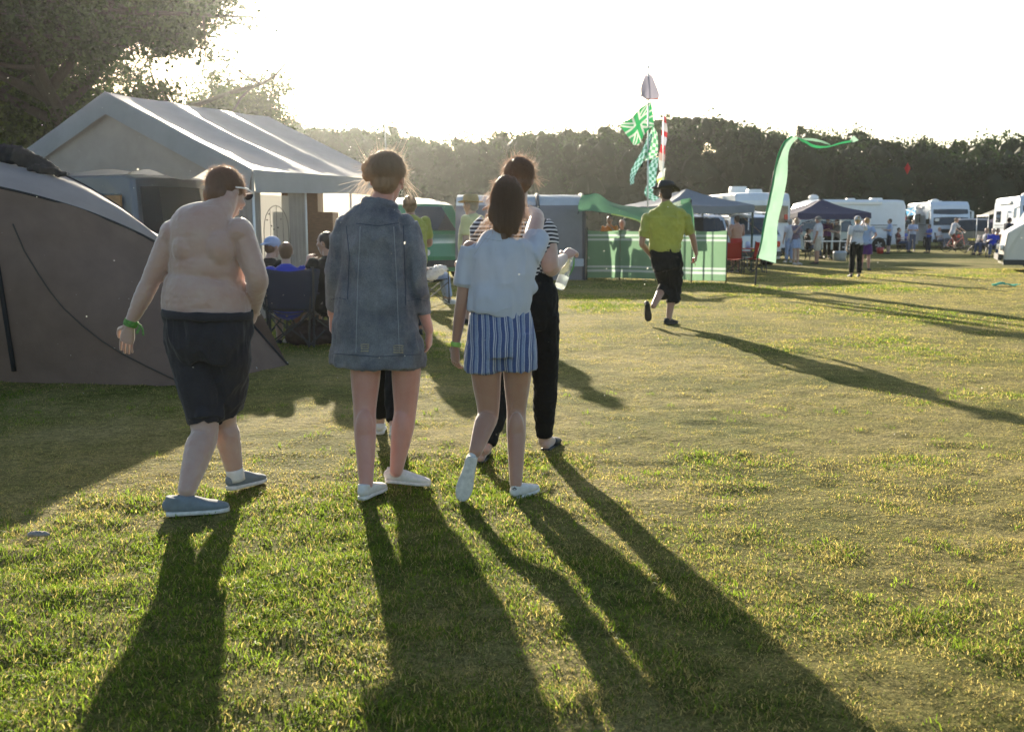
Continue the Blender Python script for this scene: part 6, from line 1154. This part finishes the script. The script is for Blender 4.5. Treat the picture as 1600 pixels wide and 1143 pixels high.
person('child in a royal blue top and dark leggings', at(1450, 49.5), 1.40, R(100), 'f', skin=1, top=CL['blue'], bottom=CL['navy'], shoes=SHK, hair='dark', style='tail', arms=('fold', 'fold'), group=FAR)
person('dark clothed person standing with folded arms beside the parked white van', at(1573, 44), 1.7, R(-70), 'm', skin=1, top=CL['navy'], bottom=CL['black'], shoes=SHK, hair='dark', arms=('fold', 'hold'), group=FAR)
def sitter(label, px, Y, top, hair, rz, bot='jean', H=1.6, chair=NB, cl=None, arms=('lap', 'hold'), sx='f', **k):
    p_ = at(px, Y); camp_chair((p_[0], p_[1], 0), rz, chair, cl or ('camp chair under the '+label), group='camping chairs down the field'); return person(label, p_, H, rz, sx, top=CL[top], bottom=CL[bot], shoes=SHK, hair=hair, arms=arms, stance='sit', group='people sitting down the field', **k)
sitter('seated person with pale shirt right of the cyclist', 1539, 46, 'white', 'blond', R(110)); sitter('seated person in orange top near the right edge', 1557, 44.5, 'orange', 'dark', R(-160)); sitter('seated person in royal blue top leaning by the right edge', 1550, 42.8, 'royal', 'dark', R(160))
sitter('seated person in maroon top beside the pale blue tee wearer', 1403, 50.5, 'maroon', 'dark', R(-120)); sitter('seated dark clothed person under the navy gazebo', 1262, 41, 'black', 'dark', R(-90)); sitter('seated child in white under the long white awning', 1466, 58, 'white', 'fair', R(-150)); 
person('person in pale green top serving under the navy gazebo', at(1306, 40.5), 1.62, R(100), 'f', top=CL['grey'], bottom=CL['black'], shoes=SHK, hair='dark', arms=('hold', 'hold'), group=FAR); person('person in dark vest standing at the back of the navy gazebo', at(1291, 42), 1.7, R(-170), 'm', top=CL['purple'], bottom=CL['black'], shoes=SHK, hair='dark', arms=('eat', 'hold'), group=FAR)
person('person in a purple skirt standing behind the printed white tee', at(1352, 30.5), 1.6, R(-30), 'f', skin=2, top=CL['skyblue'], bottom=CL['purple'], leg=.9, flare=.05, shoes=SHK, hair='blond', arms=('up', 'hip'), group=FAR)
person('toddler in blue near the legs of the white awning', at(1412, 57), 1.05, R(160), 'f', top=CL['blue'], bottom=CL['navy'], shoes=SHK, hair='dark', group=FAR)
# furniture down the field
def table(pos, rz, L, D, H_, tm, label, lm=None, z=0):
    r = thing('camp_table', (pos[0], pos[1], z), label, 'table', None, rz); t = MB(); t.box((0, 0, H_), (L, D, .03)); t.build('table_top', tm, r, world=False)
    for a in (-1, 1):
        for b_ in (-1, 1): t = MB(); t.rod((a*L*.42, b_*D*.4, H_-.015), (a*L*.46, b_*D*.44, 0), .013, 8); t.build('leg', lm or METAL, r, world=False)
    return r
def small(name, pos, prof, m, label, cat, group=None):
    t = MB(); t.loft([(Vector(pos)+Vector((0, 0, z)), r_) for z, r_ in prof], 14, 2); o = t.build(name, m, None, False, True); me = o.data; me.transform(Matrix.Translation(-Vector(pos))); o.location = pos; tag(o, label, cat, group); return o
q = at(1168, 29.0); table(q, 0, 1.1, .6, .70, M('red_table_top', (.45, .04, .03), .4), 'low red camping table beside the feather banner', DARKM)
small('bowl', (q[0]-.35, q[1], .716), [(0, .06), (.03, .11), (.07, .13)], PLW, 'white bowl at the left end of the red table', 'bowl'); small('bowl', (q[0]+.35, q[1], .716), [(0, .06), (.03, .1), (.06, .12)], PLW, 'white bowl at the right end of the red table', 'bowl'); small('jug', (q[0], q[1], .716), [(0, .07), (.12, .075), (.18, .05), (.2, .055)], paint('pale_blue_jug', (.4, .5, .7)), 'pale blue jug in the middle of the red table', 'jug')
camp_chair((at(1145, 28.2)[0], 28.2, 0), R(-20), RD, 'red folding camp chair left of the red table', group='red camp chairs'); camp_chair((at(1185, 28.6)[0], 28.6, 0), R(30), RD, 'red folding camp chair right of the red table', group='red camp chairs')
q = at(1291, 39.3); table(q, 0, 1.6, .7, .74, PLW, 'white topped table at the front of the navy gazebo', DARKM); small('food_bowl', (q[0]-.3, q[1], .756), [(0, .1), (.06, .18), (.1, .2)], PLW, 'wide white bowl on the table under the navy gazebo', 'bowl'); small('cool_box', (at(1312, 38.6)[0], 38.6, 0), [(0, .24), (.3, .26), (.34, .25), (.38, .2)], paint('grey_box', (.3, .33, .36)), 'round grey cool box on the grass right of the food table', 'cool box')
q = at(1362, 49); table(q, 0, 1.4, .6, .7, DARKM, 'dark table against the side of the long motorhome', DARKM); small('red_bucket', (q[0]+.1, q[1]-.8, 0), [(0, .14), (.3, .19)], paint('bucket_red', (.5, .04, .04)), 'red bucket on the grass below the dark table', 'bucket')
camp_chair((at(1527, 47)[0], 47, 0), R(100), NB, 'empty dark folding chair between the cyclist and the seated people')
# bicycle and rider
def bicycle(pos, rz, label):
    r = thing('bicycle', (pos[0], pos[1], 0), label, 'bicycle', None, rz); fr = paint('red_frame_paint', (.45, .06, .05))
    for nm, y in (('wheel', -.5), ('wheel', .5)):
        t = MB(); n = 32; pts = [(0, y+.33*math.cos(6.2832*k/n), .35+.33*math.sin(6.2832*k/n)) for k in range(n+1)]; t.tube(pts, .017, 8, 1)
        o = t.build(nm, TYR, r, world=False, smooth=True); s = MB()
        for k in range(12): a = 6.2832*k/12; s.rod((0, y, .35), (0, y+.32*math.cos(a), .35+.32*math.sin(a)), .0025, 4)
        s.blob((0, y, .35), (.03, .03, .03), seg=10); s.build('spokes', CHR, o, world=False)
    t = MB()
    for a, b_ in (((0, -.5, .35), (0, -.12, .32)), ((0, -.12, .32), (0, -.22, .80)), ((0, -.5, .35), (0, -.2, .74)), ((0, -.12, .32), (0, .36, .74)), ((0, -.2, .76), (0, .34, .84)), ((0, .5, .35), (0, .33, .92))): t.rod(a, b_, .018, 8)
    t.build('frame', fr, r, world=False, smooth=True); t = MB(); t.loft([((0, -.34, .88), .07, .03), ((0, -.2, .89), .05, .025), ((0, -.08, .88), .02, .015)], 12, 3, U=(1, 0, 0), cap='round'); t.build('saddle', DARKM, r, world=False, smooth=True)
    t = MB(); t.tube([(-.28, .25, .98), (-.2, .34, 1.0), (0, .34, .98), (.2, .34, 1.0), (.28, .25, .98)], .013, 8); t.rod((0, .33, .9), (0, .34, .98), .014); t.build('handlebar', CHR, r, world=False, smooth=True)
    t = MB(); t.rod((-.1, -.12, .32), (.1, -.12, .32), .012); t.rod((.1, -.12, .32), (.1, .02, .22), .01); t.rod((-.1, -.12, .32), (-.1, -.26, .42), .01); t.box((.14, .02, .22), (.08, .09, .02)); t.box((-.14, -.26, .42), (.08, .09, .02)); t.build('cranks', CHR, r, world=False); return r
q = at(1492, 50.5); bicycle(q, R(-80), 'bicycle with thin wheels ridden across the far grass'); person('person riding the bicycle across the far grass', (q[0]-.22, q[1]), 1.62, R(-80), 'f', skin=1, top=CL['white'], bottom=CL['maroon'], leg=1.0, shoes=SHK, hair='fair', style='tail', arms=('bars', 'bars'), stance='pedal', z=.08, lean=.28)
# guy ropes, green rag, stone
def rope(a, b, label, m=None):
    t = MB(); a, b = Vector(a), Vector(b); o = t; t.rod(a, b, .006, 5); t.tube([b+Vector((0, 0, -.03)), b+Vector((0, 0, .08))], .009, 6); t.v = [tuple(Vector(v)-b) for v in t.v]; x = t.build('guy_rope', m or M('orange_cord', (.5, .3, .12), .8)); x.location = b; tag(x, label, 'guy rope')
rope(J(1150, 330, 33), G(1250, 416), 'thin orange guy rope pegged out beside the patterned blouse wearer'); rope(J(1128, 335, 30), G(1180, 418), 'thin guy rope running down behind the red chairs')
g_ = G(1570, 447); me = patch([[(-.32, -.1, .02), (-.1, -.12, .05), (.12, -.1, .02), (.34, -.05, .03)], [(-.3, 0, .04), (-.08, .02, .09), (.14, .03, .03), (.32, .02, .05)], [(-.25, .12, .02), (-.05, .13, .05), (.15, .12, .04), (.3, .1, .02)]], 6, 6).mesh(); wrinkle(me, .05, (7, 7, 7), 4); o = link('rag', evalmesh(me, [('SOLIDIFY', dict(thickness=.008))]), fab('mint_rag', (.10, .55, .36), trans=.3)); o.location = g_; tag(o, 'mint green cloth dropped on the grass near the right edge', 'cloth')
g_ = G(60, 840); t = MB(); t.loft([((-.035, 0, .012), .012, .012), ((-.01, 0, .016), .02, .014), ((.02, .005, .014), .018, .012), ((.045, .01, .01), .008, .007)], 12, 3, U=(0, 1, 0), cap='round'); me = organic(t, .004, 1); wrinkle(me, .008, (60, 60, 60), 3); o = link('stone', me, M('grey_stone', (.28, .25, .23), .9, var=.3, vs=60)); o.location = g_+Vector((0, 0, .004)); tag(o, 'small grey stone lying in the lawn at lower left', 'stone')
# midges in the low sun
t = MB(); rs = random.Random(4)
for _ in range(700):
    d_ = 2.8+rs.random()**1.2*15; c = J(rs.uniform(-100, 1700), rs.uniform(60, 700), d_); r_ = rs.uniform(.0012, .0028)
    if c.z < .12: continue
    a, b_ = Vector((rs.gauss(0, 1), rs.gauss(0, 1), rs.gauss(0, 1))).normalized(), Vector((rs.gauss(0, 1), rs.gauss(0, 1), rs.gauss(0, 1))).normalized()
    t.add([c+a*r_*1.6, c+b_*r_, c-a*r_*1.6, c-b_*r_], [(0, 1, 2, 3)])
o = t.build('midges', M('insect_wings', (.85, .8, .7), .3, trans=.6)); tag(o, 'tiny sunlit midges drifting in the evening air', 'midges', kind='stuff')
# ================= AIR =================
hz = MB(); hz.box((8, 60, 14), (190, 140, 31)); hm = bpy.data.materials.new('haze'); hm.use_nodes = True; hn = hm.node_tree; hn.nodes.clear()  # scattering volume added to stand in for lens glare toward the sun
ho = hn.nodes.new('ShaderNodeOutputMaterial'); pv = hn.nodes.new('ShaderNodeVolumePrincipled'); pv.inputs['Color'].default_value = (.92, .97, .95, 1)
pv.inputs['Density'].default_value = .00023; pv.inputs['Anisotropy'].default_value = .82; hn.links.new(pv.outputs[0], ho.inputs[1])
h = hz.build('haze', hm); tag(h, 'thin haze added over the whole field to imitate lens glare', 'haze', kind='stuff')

━━━━

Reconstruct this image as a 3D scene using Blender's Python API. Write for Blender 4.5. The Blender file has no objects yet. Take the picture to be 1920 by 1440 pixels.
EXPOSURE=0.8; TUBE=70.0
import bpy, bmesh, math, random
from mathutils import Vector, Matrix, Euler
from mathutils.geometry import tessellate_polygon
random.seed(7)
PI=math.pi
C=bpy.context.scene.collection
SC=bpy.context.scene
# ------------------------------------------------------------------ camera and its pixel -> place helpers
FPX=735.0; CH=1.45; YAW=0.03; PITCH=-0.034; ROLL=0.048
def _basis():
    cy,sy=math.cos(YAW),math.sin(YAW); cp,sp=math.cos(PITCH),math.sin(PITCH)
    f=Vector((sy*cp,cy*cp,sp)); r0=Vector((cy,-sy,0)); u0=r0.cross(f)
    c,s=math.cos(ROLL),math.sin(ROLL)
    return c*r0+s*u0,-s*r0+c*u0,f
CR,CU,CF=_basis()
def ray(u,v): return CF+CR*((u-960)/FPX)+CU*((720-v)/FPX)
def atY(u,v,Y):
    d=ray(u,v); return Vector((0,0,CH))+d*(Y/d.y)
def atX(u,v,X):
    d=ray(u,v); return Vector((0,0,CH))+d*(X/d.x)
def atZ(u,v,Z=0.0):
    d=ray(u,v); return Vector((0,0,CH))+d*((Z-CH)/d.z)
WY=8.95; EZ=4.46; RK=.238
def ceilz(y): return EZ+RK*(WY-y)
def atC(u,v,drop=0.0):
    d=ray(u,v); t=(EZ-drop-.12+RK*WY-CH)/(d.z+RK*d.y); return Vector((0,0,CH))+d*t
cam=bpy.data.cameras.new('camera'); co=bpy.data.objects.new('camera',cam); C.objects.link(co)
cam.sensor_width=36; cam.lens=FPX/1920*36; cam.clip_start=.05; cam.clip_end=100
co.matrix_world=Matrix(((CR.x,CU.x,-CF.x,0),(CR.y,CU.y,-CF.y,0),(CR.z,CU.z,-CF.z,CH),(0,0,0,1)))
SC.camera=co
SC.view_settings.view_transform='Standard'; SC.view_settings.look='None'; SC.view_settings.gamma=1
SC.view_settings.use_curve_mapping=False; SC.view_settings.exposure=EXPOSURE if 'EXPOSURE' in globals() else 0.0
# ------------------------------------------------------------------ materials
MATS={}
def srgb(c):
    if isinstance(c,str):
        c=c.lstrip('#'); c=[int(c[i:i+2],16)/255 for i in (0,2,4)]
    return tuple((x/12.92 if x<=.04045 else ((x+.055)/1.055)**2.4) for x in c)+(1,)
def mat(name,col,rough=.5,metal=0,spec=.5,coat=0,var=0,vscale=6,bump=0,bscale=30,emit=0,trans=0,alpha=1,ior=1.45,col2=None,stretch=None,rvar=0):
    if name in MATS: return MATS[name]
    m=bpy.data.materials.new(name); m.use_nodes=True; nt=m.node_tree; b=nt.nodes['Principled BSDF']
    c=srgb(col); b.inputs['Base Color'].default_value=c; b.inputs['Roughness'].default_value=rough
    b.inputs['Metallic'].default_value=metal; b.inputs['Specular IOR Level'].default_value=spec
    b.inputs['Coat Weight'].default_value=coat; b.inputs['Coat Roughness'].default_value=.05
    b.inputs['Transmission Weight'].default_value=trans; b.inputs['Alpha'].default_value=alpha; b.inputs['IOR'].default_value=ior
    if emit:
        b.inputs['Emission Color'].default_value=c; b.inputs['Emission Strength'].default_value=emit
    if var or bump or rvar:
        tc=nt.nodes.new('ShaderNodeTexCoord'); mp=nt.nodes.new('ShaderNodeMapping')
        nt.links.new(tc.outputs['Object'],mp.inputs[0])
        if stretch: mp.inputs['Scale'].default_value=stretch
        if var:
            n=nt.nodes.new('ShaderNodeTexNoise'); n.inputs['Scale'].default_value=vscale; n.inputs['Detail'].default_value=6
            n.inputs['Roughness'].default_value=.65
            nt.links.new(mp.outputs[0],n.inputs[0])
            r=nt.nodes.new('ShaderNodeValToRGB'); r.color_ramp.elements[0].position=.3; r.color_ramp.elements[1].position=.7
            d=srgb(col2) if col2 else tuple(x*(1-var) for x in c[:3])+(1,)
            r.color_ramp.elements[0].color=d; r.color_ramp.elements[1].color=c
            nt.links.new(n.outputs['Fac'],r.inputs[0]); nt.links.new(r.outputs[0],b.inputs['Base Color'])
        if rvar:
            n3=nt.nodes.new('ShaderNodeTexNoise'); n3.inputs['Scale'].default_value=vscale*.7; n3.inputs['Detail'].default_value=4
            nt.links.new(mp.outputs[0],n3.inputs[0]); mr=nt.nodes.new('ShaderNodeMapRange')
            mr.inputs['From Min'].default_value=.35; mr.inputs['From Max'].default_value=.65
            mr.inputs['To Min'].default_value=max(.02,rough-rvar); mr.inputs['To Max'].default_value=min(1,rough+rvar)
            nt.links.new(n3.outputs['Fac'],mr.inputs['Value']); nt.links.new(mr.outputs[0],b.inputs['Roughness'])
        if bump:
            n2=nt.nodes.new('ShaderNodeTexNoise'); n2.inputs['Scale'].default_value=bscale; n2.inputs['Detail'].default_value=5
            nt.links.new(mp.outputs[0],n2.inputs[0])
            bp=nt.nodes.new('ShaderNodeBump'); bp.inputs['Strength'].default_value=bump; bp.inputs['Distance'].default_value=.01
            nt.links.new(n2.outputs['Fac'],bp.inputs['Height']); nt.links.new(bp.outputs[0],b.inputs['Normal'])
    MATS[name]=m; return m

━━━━

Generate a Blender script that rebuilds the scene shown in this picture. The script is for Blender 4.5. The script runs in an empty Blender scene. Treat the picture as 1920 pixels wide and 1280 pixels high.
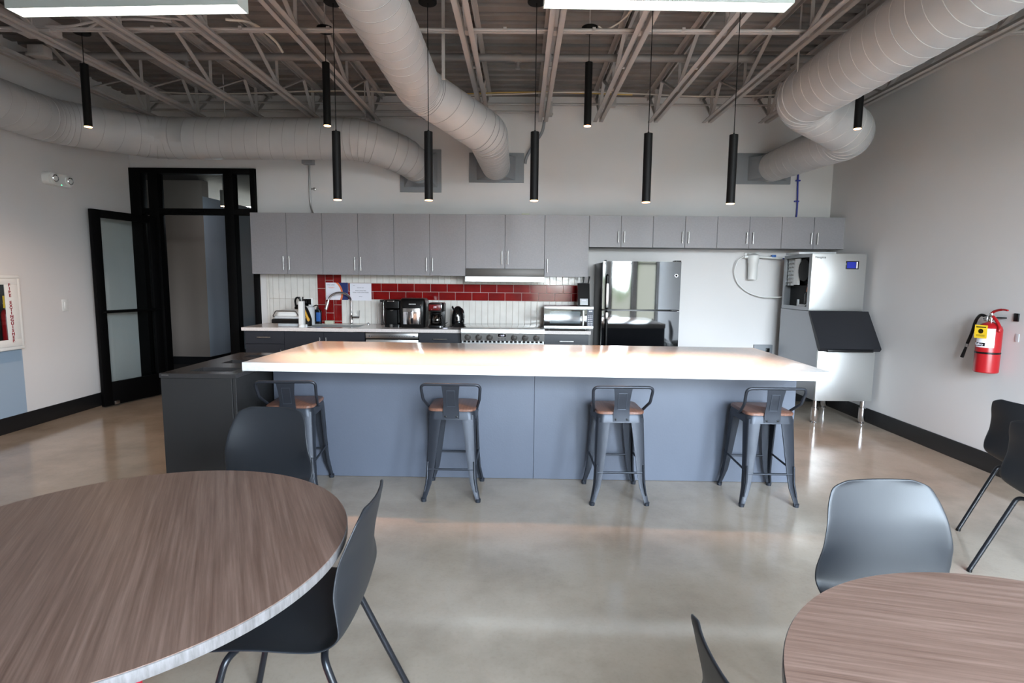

━━━━

*WHAT IS EXPECTED:*
Search the data for "Blender". Copy every line that has it.

*SOLUTION FOR THIS EXERCISE:*
Continue the Blender Python script for this scene: part 6, from line 1154. This part finishes the script. The script is for Blender 4.5. Treat the picture as 1600 pixels wide and 1143 pixels high.
Reconstruct this image as a 3D scene using Blender's Python API. Write for Blender 4.5. The Blender file has no objects yet. Take the picture to be 1920 by 1440 pixels.
Generate a Blender script that rebuilds the scene shown in this picture. The script is for Blender 4.5. The script runs in an empty Blender scene. Treat the picture as 1920 pixels wide and 1280 pixels high.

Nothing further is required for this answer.